The program will issue a request for proposals to qualifying schools by early 2015. A total of six schools will be selected to take part in the program, which is expected to be up and running by summer 2015.

If funded for the entire five-year window, the project is expected to reach about 1,800 students and as many as 240 teachers.

The academies will be rigorous, demanding and nurturing places where students are encouraged to challenge themselves academically. “This looks at students from a growth mindset and asks, ‘what strengths do they have that we can build on?’ It raises the bar and is designed to bring out the best in them,” Swanson said.

The grant proposal grew in part out of an existing partnership between the College’s Department of Teacher Education and the Charleston County School District called “Project Breakthrough.” Under that project, Title I teachers apply for and are selected to participate in a graduate certificate program in gifted education at the College of Charleston. The program currently has 22 teachers.

The preparation of the grant proposal also got a boost from research that Swanson conducted during a recent sabbatical. Swanson examined Javits-funded projects conducted by universities and school districts in other states. The curriculum and strategies that proved to be successful in those programs will be incorporated into Swanson’s project in the Charleston County schools.

RELATED: Learn more about the Javits Program.

Swanson, a native of Summerville, S.C., earned bachelor’s and master’s degrees in elementary education from the College of Charleston. She received a doctorate in educational leadership from the University of South Carolina. She began working at the College as a research associate in 1992 before joining the faculty in 1998.

Fran Welch, dean of the School of Education, Health and Human Performance said, “The focus of the grant project aligns perfectly with Swanson’s extensive research background in gifted and talented education and underrepresented groups.”

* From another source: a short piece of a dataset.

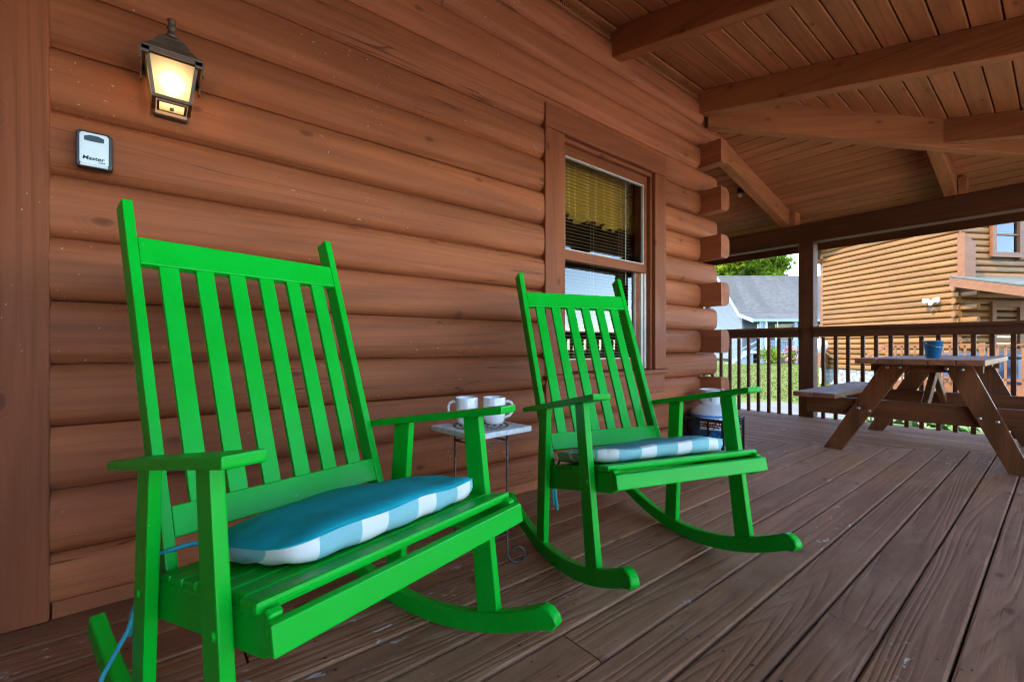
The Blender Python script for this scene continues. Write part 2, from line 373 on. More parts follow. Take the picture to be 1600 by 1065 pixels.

In addition to Swanson, other faculty members from the Department of Teacher Education taking part in the project are professor and department chair Meta Van Sickle, assistant professor Anne Gutshall, assistant professor Laura Brock and adjunct instructor Della Jo Marshall.

The partners from the Charleston County School District are Denise Zacherl and Karen Reed.

While the program will be centered on teacher development, the long-term benefits for students, schools and the larger community could be far-reaching, Swanson said. “This project will support teachers and schools’ efforts to create a cultural shift in which teachers build on students’ strengths and talents as opposed to focusing on students’ deficits as the starting point, which we know does not narrow the achievement gap.”